Closer to home, he gives this example: "If someone fixing a broken water pipe says, 'Hand me the wrench,' his co-worker will not, generally speaking, say, 'And what do I get for it?' ... The reason is simple efficiency ...: if you really care about getting something done, the most efficient way to go about it is obviously to allocate tasks by ability and give people whatever they need to do them."

Moreover, we tend to ask and give without thinking for things like asking directions, or
Quote:
small courtesies like asking for a light, or even for a cigarette. It seems more legitimate to ask a stranger for a cigarette than for an equivalent amount of cash, or even food; in fact, if one has been identified as a fellow smoker, it's rather difficult to refuse such a request. In such cases—a match, a piece of information, holding the elevator—one might say the "from each" element is so minimal that most of us comply without even thinking about it.

Conversely, the same is true if another person's need—even a stranger's—is particularly spectacular or extreme: if he is drowning, for example. If a child has fallen onto the subway tracks, we assume that anyone who is capable of helping her up will do so.

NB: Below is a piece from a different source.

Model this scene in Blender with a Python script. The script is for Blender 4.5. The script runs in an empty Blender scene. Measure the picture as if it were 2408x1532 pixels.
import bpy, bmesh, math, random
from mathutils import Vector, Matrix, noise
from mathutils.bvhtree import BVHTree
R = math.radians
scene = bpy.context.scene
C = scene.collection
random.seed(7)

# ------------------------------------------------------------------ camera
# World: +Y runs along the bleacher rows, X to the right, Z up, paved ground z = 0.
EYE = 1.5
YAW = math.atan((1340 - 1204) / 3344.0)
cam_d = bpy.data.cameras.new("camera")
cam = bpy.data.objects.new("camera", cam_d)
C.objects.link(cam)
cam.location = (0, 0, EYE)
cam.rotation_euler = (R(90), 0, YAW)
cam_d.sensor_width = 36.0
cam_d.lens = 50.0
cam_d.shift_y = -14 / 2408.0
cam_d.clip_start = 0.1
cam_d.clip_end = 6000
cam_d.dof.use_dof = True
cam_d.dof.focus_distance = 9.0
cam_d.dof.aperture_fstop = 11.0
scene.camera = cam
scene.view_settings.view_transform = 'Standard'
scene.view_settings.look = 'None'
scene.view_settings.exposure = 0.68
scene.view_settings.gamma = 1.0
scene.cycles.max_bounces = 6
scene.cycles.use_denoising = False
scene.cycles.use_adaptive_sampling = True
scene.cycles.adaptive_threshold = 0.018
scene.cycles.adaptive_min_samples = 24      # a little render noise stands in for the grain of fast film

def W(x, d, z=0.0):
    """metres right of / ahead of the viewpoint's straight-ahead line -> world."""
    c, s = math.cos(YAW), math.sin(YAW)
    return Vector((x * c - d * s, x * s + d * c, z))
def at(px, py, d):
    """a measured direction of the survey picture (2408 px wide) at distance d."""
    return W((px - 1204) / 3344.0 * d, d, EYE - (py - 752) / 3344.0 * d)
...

The thing which makes it "everyday" is this argument: "communism is the foundation of all human sociability. It is what makes society possible. There is always an assumption that anyone who is not actually an enemy can be expected to act on the principle of "from each according to their abilities," at least to an extent",[3]:96 which is to say, the extent just described.
He proposes studying these practices and says that "The sociology of everyday communism is a potentially enormous field, but one which, owing to our peculiar ideological blinders, we have been unable to write about because we have been largely unable to see it."